Just a little aside – Those following this blog thread may be interested to see Theatre Complicite’s The Encounter, streaming free until March 8th on their youtube channel. The theatre production, performed at the Barbican, uses binaural sound, and effectively uses many of the techniques we’ve discussed in this thread to confuse the spectator, particularly in terms of time, as past, present, and future become increasingly intertwined.
Onto this week’s blog post, where we are featuring the last two spaces from our walking tour. These include the walk from Knox College to Fisher Library, and inside the Fisher Library.

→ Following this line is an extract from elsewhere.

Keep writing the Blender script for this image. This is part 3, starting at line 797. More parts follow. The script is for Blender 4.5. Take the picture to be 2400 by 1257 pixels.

The walk to Fisher Library is the noisiest track on the tour. The walker-listener steps out of the relatively quiet Knox College and walks up the St George St sidewalk, usually quite busy when the university is open, accompanied by a regular stream of traffic. Multiple conversations are picked up, as well as wind, and the whizzing and squeaking of cars. It’s one of the few spaces where enough sound is present to drown out the surrounding footsteps. The beeping of crosswalk signals is recorded, and was ghosted into other tracks along the tour. Of all the tracks along the walk, Variation 1 of the walk to Fisher Library is perhaps the most confusing (or unnerving) to listen to while actually going on the walk, as one can easily be overwhelmed by the doubled-up sound (from both the track and real-time sounds), or else disoriented by the mixed traffic signals that ordinarily one uses to walk safely outside.
Finishing at Fisher Library offers a refuge from the noise outside. A tower visible throughout campus, the daunting exterior brutalist architecture gives way to a more contemporary look on the inside. As mentioned in the second week, the typically quiet space was disrupted by the presence of a Shakespeare lecture. The space also features a low hum, likely from an air conditioning or humidifying system. As the walking space is fairly limited in the library (and also carpeted), the sound of people and clothes shuffling registers more than in the reverberating corridors that picked up footsteps better. There are also various jangles, beeping, whispering, and the turnstyle, which we mentioned previously. Ending at the library, one can sit and recall the first library where the tour began. Both spaces have similar rules and conventions, but other than that are quite different. The small, single-level Hart House Library is more of a study area than information resource. The multi-storey Fisher Library, on the other hand, is far more institutionalized, featuring more walls, and protective features for the old and rare books. Where Hart House induced a sense of calm and quiet relaxation, the Fisher Library, with its increased protection measures and sense of fragility, instills a feeling of quiet caution and heightened awareness of self and space.